The only move that help me understand my position is to return to the individual. Yes, yes, boo!, I know, a focus on individual actor is the plague of modern politic, but in the realm of aesthetic, I really don't see how it can be avoided. A lot of my reflection is influenced by my (miss)understanding of Wittgenstein, because I am that kind of dull. There is an art object. It has attribute. Attribute here are empirical fact about the object (for the sake of exemple, we will say "being blue" is an attribute, even though calling the colour of an object an empirical fact is problematic. All that matters is that there are empirical fact about objects.) Then there is a critic (or any type of art enjoyer.) They bring their own knowledge to the piece. When a critic says "the piece has an eerie mood", they are actually describing empirical fact about the piece (in this case, it's "being blue") Of course, it's typically more then one empirical fact they are pulling under one statement. So what do critic mean when they say "this piece made me feel angry?" Well, and again this is influenced by Wittgenstein, they are not talking about internal state, they are still talking about empirical fact about the object. "anger" is not (merely) a description of an internal state, but a description and a word designed to create expectation. But then, what does the critic mean why they say "this works is derivative"? What they are saying is "there are not many significative difference between this piece and similar piece." Of course, what "similar piece" mean vary. Per my theory, it cannot be entirely subjective, it has to rely on empirical fact, but which empirical fact are selected varies. The critic themselves has to clarify what "similarity" means. Ok, now for the big one. What does "good" mean? Well, "good" and "bad" are unique in that, they cannot be reduced to empirical facts. (see Wittgenstein Lecture on Ethics , which I highly recommend.) They are prescriptive term. I'm still trying to work out what it means, but we can approximate it to "I want more of object with these empirical property." I'm not entirely satisfied with that explanation, but it will do for now.

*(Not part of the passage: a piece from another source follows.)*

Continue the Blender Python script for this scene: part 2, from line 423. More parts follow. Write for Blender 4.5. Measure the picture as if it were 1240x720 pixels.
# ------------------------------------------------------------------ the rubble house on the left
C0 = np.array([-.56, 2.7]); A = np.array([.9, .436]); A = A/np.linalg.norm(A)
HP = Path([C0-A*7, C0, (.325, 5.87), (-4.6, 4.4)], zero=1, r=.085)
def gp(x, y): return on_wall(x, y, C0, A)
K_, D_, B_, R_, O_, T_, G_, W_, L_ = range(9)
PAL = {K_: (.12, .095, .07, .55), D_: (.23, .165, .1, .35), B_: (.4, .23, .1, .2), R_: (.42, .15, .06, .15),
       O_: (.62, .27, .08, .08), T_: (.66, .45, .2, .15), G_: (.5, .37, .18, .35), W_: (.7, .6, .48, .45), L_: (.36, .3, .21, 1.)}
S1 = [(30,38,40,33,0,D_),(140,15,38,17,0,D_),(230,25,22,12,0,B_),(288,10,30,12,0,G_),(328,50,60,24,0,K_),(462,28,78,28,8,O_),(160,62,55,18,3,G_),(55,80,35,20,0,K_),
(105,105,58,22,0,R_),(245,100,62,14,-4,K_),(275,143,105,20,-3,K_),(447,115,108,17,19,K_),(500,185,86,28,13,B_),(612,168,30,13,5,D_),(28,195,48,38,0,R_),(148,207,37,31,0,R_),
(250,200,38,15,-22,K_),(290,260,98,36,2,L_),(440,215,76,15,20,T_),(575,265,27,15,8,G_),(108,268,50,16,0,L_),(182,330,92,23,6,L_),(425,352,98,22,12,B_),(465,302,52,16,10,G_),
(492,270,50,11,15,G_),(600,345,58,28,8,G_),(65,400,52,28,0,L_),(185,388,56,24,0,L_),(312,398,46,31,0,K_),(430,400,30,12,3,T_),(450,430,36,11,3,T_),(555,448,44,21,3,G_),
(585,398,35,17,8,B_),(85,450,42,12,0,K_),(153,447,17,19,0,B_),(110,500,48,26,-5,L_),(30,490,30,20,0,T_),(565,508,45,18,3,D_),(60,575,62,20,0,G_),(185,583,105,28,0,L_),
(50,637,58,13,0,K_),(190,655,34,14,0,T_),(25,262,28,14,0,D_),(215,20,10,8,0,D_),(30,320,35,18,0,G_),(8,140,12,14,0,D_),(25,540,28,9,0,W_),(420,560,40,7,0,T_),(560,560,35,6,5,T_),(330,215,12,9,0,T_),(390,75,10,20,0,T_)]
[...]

That was Quidam's theory of aesthetic. There are several problem with it, like some critic want to inspire further thinking, and I love when they do that, but it doesn't fit with my model. Wittgenstein said that philosophy "leaves the world as it is", and that's my goal with aestheticism: I don't want to tell critic what to do, I want to understand what they are doing.

I took some time to digest this, because

I see pop music reviewer say things like "the public taste changed from slick production to a more raw sound" and I want to ask: are the people who bought the former record the same who bought the latter? If not, why are we talking about a universal "public taste?"

is such an piercing way of describing that phenomenon. Chef's kiss.

I think in non-polemic real life I generally believe in individualized art criticism. The alternative is believing in a benchmark "reasonable individual", and if I had that kind of faith to throw around I'd rather just pick a religion. But it's also not very interesting to give pure ordered pairs (fact about the work, real number between 0 and 1 that communicates how much I like it), which is kind of what everything at that end of the scale ends up being. Better to build, if we can, on the facts we agree upon.

Or maybe we accept that there will always be a Wittgenstein's lion that we yearn to communicate with, so we view our art criticism, treat it as art for all intents and purposes, and if the bubbles of qualia that happen are more intriguing than convincing, so be it.

Thank you for replying! I was really worried I had just imposed my rant in somebody comment. And than you for taking your time.

I do fear sometimes that people have such different value system that we can't communicate aesthetic experience. I have to believe that we are not trapped by our own subjectivity, that we can change and reach some new place. It won't always help, we are the lions to someone else, but it can help a bit.